INSTRUCTION: Reproduce exactly the lines below, from the first through the one containing "x.append(a); x.append(b); x.append(d)", and nothing more.
::::
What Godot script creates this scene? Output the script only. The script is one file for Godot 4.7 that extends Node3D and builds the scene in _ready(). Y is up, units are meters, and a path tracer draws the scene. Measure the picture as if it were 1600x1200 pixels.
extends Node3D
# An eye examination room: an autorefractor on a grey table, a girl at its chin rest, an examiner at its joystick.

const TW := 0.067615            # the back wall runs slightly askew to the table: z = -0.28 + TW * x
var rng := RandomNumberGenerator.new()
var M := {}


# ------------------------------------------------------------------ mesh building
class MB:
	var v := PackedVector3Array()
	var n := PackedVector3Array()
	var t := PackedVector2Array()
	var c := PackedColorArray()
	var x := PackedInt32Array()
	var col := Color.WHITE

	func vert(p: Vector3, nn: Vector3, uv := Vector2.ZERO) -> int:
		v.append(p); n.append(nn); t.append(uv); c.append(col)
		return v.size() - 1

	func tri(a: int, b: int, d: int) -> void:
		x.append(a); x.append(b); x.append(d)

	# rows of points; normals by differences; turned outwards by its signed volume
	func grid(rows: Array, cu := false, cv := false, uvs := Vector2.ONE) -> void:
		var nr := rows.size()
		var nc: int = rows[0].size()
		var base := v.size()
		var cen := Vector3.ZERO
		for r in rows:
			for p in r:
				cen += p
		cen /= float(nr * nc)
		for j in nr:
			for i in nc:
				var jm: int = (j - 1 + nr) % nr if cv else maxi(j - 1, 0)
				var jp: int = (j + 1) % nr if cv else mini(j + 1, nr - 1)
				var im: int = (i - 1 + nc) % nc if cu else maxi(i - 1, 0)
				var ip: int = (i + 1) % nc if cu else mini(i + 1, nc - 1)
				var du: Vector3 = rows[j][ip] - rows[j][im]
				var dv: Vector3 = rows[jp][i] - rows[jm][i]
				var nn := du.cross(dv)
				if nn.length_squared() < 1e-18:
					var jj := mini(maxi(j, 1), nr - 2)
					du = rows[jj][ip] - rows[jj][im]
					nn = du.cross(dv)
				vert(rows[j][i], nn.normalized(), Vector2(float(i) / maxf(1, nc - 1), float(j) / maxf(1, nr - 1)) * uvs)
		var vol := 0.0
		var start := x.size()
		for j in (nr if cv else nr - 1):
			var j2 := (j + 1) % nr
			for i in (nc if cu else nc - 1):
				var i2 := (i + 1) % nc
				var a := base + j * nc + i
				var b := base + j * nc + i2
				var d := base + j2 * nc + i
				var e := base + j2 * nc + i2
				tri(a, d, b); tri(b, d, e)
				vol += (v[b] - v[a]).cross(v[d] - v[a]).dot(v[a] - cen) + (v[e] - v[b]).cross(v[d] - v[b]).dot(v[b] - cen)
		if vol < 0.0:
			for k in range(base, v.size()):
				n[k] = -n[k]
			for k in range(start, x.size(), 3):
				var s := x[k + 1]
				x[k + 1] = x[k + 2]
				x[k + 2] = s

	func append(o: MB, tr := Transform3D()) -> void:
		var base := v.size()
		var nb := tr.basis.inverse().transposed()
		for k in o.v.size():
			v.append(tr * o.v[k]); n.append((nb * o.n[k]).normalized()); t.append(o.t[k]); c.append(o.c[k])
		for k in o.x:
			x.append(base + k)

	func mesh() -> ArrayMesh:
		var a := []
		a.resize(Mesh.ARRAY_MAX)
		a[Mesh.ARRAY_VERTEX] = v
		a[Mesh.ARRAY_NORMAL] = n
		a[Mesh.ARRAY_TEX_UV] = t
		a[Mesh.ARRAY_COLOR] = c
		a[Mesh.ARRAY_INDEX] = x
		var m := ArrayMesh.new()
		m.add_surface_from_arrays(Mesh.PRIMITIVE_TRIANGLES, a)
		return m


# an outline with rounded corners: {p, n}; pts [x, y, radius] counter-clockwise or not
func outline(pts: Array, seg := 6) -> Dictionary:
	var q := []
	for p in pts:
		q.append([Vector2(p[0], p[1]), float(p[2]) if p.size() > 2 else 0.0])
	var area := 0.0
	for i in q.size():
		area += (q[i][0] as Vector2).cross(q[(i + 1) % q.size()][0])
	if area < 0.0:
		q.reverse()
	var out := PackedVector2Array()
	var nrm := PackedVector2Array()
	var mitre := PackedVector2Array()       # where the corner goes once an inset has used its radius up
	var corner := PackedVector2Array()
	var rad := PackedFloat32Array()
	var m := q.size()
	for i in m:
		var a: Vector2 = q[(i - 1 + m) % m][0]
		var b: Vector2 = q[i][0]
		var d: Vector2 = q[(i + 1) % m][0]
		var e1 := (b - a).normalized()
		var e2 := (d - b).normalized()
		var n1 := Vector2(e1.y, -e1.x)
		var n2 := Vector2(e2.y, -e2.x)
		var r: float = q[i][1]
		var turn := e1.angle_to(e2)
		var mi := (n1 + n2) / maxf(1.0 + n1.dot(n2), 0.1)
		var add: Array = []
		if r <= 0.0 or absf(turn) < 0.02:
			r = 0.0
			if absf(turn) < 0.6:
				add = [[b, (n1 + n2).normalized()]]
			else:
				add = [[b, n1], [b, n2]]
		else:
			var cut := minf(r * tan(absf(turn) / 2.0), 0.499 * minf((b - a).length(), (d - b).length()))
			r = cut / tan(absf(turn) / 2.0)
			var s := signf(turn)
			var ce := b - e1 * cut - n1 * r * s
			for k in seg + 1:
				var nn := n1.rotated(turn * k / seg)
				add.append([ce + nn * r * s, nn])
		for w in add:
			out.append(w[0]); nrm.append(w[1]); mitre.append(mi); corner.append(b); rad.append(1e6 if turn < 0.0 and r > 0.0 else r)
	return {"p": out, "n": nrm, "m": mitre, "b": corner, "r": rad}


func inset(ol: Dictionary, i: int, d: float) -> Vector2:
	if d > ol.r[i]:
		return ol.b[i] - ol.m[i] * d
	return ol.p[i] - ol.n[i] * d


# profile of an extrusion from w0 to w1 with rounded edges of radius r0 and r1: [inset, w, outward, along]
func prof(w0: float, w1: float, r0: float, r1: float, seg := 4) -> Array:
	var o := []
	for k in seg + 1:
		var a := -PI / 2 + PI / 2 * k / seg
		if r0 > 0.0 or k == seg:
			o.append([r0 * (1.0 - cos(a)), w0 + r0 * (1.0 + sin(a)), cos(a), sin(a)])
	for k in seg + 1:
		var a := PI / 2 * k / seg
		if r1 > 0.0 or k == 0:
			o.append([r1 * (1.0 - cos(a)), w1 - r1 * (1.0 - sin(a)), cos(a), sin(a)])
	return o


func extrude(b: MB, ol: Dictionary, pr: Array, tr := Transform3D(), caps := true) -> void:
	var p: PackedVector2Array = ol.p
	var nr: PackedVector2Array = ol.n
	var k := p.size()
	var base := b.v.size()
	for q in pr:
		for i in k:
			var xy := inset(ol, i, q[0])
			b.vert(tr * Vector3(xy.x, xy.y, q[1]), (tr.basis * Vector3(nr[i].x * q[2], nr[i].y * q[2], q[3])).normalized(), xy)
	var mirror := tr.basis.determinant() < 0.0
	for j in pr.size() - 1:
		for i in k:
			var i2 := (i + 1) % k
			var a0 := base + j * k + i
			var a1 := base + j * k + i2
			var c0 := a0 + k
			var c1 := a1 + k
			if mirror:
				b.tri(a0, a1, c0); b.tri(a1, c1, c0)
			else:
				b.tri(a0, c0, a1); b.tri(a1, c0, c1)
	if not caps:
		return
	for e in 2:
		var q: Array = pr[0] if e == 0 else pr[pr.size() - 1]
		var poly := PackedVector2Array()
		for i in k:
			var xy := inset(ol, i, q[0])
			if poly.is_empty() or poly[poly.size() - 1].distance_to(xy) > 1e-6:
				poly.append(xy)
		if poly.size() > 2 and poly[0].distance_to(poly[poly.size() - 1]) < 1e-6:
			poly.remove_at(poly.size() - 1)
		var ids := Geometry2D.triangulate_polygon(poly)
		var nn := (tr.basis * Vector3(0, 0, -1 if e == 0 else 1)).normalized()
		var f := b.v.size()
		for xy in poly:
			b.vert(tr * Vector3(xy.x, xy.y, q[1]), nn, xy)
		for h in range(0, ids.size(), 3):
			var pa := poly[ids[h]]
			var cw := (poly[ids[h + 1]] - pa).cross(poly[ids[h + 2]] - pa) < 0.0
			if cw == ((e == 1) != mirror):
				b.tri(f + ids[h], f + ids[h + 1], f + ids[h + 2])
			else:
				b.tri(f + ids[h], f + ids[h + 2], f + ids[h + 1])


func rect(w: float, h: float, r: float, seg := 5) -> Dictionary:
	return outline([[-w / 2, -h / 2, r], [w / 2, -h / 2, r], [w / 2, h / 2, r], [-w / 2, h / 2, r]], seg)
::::
RESULT OF THIS TASK:
What Godot script creates this scene? Output the script only. The script is one file for Godot 4.7 that extends Node3D and builds the scene in _ready(). Y is up, units are meters, and a path tracer draws the scene. Measure the picture as if it were 1600x1200 pixels.
extends Node3D
# An eye examination room: an autorefractor on a grey table, a girl at its chin rest, an examiner at its joystick.

const TW := 0.067615            # the back wall runs slightly askew to the table: z = -0.28 + TW * x
var rng := RandomNumberGenerator.new()
var M := {}


# ------------------------------------------------------------------ mesh building
class MB:
	var v := PackedVector3Array()
	var n := PackedVector3Array()
	var t := PackedVector2Array()
	var c := PackedColorArray()
	var x := PackedInt32Array()
	var col := Color.WHITE

	func vert(p: Vector3, nn: Vector3, uv := Vector2.ZERO) -> int:
		v.append(p); n.append(nn); t.append(uv); c.append(col)
		return v.size() - 1

	func tri(a: int, b: int, d: int) -> void:
		x.append(a); x.append(b); x.append(d)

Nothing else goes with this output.